*Task brief*
Give every line of the data again, unchanged, but with no pictures.

*Information shown*
————————
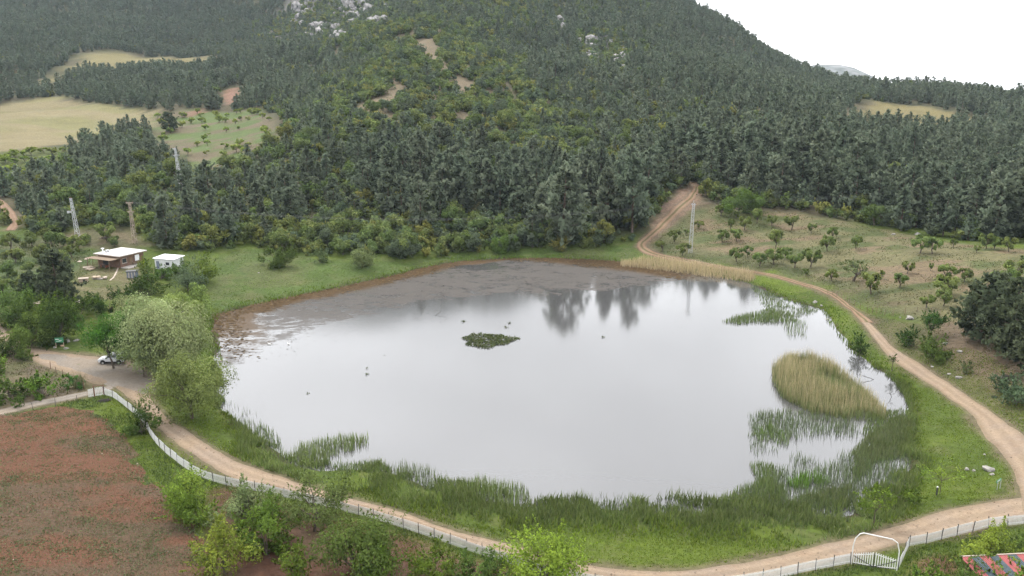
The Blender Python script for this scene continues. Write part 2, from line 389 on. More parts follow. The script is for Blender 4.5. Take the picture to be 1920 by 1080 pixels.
ROADPX = [((-60,560),(-60,592)),((-15,595),(-18,625)),((20,626),(6,640)),((46,649),(25,657)),((82,655),(68,680)),((130,662),(100,693)),((190,668),(140,706)),
    ((240,677),(176,723)),((278,690),(200,721)),((290,722),(228,738)),((286,743),(254,758)),((300,765),(272,778)),((326,791),(296,803)),((362,815),(325,829)),
    ((400,839),(362,856)),((450,866),(402,879)),((500,884),(455,904)),((550,900),(510,913)),((637,928),(590,932)),((730,952),(690,962)),((800,975),(770,985)),((855,995),(830,1003)),
    ((955,1021),(935,1037)),((1020,1040),(1005,1060)),((1089,1056),(1080,1082)),((1175,1067),(1165,1097)),((1275,1069),(1280,1098)),((1375,1057),(1390,1090)),
    ((1461,1040),(1490,1072)),((1582,1012),(1600,1045)),((1672,988),(1696,1020)),((1763,958),(1790,1004)),((1853,941),(1880,982)),((1911,931),(1965,964)),((1990,925),(2060,955))]
ROAD2PX = [((1916,962),(1985,962)),((1911,928),(1972,930)),((1905,895),(1962,890)),((1886,860),(1945,850)),((1844,818),(1920,816)),((1817,774),(1878,786)),((1767,738),(1833,754)),((1719,706),(1789,724)),
    ((1669,673),(1739,690)),((1642,640),(1683,657)),((1622,613),(1655,629)),((1600,587),(1632,606))]
ROAD3PX = [((1612,604),(1640,606)),((1596,583),(1610,584)),((1556,555),(1568,553)),((1500,534),(1512,532)),((1438,517),(1448,514)),((1378,508),(1384,504)),((1300,495),(1304,489)),
    ((1240,484),(1246,478)),((1206,474),(1218,467)),((1193,462),(1211,458)),((1203,448),(1224,447)),((1233,420),(1252,421)),((1261,392),(1281,393)),((1289,368),(1306,369)),((1301,350),(1313,351))]
TRACKPX = [((-60,782),(-60,796)),((0,766),(0,780)),((60,753),(62,764)),((120,742),(125,751)),((170,732),(176,740)),((205,722),(214,729))]
FARROADPX = [((-30,335),(-30,352)),((-8,365),(-14,380)),((12,380),(0,392)),((28,398),(14,406)),((34,416),(18,418)),((30,432),(10,432))]
def pairs(L):
    o = []
    for a, b in L:
        p, q = hit(*a), hit(*b); o.append(((p.x, p.y), (q.x, q.y)))
    return o
ROADS = {k: pairs(v) for k, v in dict(main=ROADPX, right=ROAD2PX, orchard=ROAD3PX, track=TRACKPX, far=FARROADPX).items()}
def road_poly(pr): return [a for a, b in pr] + [b for a, b in reversed(pr)]
ROADPOLY = {k: road_poly(v) for k, v in ROADS.items()}
def on_road(x, y, grow=0.0):
    x = np.asarray(x, float); y = np.asarray(y, float)
    r = np.zeros(x.shape, bool)
    for k, p in ROADPOLY.items():
        r |= inside(p, x, y) | ((segdist(p, x, y) < grow) if grow > 0 else False)
    return r

# ------------------------------------------------------------------ ground: one sheet, fine near the pond, coarse to the horizon
def axis(segs):
    o = []
    for a, b, s in segs: o += list(np.arange(a, b, s))
    return np.array(o + [segs[-1][1]])
gx = axis([(-3000,-1400,160),(-1400,-700,30),(-700,-330,12),(-330,-150,4),(-150,150,0.8),(150,330,4),(330,700,12),(700,1400,30),(1400,3000,160)])
gy = axis([(-600,0,60),(0,70,7),(70,300,0.8),(300,420,2.5),(420,700,6),(700,1300,10),(1300,2000,40),(2000,3600,160)])
GX, GY = np.meshgrid(gx, gy); nx, ny = len(gx), len(gy)
GZ = height(GX, GY)
X, Y, Z = GX.ravel(), GY.ravel(), GZ.ravel()
pond_d = np.full(X.shape, 99.0); near = (np.abs(X) < 160) & (Y > 70) & (Y < 310)
pond_d[near] = sdf(POND, X[near], Y[near])
def blend(cols, mask, col): cols[:] = cols * (1 - mask[:, None]) + np.array(col) * mask[:, None]
n1, n2, n3 = fbm(X, Y, 14, 21), fbm(X, Y, 4.5, 22, 3), fbm(X, Y, 45, 23)
col = np.empty((len(X), 3)); col[:] = (0.062, 0.062, 0.032)                                  # forest floor and scrub
blend(col, sstep(0.45, 0.65, n1) * 0.7, (0.095, 0.078, 0.05))
def mk(name, soft=1.5, jit=2.0):
    m = near | True
    d = sdf(P[name], X, Y) + (n2 - 0.5) * 2 * jit
    return 1 - sstep(-soft, soft, d)
def paint(name, c, soft=1.5, jit=2.0, amt=1.0): blend(col, mk(name, soft, jit) * amt, c)
nearg = (1 - sstep(255, 275, Y)) * (np.abs(X) < 400)
blend(col, nearg * 0.9, (0.064, 0.094, 0.016))
blend(col, nearg * sstep(0.5, 0.64, fbm(X, Y, 8, 24)) * 0.6, (0.092, 0.124, 0.018))                                               # grass round the pond
paint('yellow', (0.190, 0.160, 0.088), 4, 10); blend(col, mk('yellow', 4, 10) * sstep(0.45, 0.62, fbm(X, Y * 2.5, 60, 25)) * 0.6, (0.150, 0.150, 0.058))
paint('upper', (0.165, 0.142, 0.064), 4, 8); paint('rclear', (0.16, 0.135, 0.06), 4, 8)
paint('pale', (0.082, 0.112, 0.036), 3, 6); blend(col, mk('pale') * sstep(0.5, 0.62, n1), (0.12, 0.098, 0.062))
for k in ('redcut', 'redcut2'): paint(k, (0.20, 0.115, 0.08), 2, 3)
for k in ('strip', 'bald', 'bald2', 'bald3'): paint(k, (0.19, 0.148, 0.095), 2, 5)
paint('spur', (0.150, 0.120, 0.078), 6, 14, 0.85)
paint('lime', (0.07, 0.085, 0.026), 3, 6)
for k in ('cliff1', 'cliff2', 'cliff3'): paint(k, (0.15, 0.145, 0.135), 8, 18, 0.75)
paint('bank', (0.17, 0.115, 0.082), 1.5, 3)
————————
*Final result*
The Blender Python script for this scene continues. Write part 2, from line 389 on. More parts follow. The script is for Blender 4.5. Take the picture to be 1920 by 1080 pixels.
ROADPX = [((-60,560),(-60,592)),((-15,595),(-18,625)),((20,626),(6,640)),((46,649),(25,657)),((82,655),(68,680)),((130,662),(100,693)),((190,668),(140,706)),
    ((240,677),(176,723)),((278,690),(200,721)),((290,722),(228,738)),((286,743),(254,758)),((300,765),(272,778)),((326,791),(296,803)),((362,815),(325,829)),
    ((400,839),(362,856)),((450,866),(402,879)),((500,884),(455,904)),((550,900),(510,913)),((637,928),(590,932)),((730,952),(690,962)),((800,975),(770,985)),((855,995),(830,1003)),
    ((955,1021),(935,1037)),((1020,1040),(1005,1060)),((1089,1056),(1080,1082)),((1175,1067),(1165,1097)),((1275,1069),(1280,1098)),((1375,1057),(1390,1090)),
    ((1461,1040),(1490,1072)),((1582,1012),(1600,1045)),((1672,988),(1696,1020)),((1763,958),(1790,1004)),((1853,941),(1880,982)),((1911,931),(1965,964)),((1990,925),(2060,955))]
ROAD2PX = [((1916,962),(1985,962)),((1911,928),(1972,930)),((1905,895),(1962,890)),((1886,860),(1945,850)),((1844,818),(1920,816)),((1817,774),(1878,786)),((1767,738),(1833,754)),((1719,706),(1789,724)),
    ((1669,673),(1739,690)),((1642,640),(1683,657)),((1622,613),(1655,629)),((1600,587),(1632,606))]
ROAD3PX = [((1612,604),(1640,606)),((1596,583),(1610,584)),((1556,555),(1568,553)),((1500,534),(1512,532)),((1438,517),(1448,514)),((1378,508),(1384,504)),((1300,495),(1304,489)),
    ((1240,484),(1246,478)),((1206,474),(1218,467)),((1193,462),(1211,458)),((1203,448),(1224,447)),((1233,420),(1252,421)),((1261,392),(1281,393)),((1289,368),(1306,369)),((1301,350),(1313,351))]
TRACKPX = [((-60,782),(-60,796)),((0,766),(0,780)),((60,753),(62,764)),((120,742),(125,751)),((170,732),(176,740)),((205,722),(214,729))]
FARROADPX = [((-30,335),(-30,352)),((-8,365),(-14,380)),((12,380),(0,392)),((28,398),(14,406)),((34,416),(18,418)),((30,432),(10,432))]
def pairs(L):
    o = []
    for a, b in L:
        p, q = hit(*a), hit(*b); o.append(((p.x, p.y), (q.x, q.y)))
    return o
ROADS = {k: pairs(v) for k, v in dict(main=ROADPX, right=ROAD2PX, orchard=ROAD3PX, track=TRACKPX, far=FARROADPX).items()}
def road_poly(pr): return [a for a, b in pr] + [b for a, b in reversed(pr)]
ROADPOLY = {k: road_poly(v) for k, v in ROADS.items()}
def on_road(x, y, grow=0.0):
    x = np.asarray(x, float); y = np.asarray(y, float)
    r = np.zeros(x.shape, bool)
    for k, p in ROADPOLY.items():
        r |= inside(p, x, y) | ((segdist(p, x, y) < grow) if grow > 0 else False)
    return r

# ------------------------------------------------------------------ ground: one sheet, fine near the pond, coarse to the horizon
def axis(segs):
    o = []
    for a, b, s in segs: o += list(np.arange(a, b, s))
    return np.array(o + [segs[-1][1]])
gx = axis([(-3000,-1400,160),(-1400,-700,30),(-700,-330,12),(-330,-150,4),(-150,150,0.8),(150,330,4),(330,700,12),(700,1400,30),(1400,3000,160)])
gy = axis([(-600,0,60),(0,70,7),(70,300,0.8),(300,420,2.5),(420,700,6),(700,1300,10),(1300,2000,40),(2000,3600,160)])
GX, GY = np.meshgrid(gx, gy); nx, ny = len(gx), len(gy)
GZ = height(GX, GY)
X, Y, Z = GX.ravel(), GY.ravel(), GZ.ravel()
pond_d = np.full(X.shape, 99.0); near = (np.abs(X) < 160) & (Y > 70) & (Y < 310)
pond_d[near] = sdf(POND, X[near], Y[near])
def blend(cols, mask, col): cols[:] = cols * (1 - mask[:, None]) + np.array(col) * mask[:, None]
n1, n2, n3 = fbm(X, Y, 14, 21), fbm(X, Y, 4.5, 22, 3), fbm(X, Y, 45, 23)
col = np.empty((len(X), 3)); col[:] = (0.062, 0.062, 0.032)                                  # forest floor and scrub
blend(col, sstep(0.45, 0.65, n1) * 0.7, (0.095, 0.078, 0.05))
def mk(name, soft=1.5, jit=2.0):
    m = near | True
    d = sdf(P[name], X, Y) + (n2 - 0.5) * 2 * jit
    return 1 - sstep(-soft, soft, d)
def paint(name, c, soft=1.5, jit=2.0, amt=1.0): blend(col, mk(name, soft, jit) * amt, c)
nearg = (1 - sstep(255, 275, Y)) * (np.abs(X) < 400)
blend(col, nearg * 0.9, (0.064, 0.094, 0.016))
blend(col, nearg * sstep(0.5, 0.64, fbm(X, Y, 8, 24)) * 0.6, (0.092, 0.124, 0.018))                                               # grass round the pond
paint('yellow', (0.190, 0.160, 0.088), 4, 10); blend(col, mk('yellow', 4, 10) * sstep(0.45, 0.62, fbm(X, Y * 2.5, 60, 25)) * 0.6, (0.150, 0.150, 0.058))
paint('upper', (0.165, 0.142, 0.064), 4, 8); paint('rclear', (0.16, 0.135, 0.06), 4, 8)
paint('pale', (0.082, 0.112, 0.036), 3, 6); blend(col, mk('pale') * sstep(0.5, 0.62, n1), (0.12, 0.098, 0.062))
for k in ('redcut', 'redcut2'): paint(k, (0.20, 0.115, 0.08), 2, 3)
for k in ('strip', 'bald', 'bald2', 'bald3'): paint(k, (0.19, 0.148, 0.095), 2, 5)
paint('spur', (0.150, 0.120, 0.078), 6, 14, 0.85)
paint('lime', (0.07, 0.085, 0.026), 3, 6)
for k in ('cliff1', 'cliff2', 'cliff3'): paint(k, (0.15, 0.145, 0.135), 8, 18, 0.75)
paint('bank', (0.17, 0.115, 0.082), 1.5, 3)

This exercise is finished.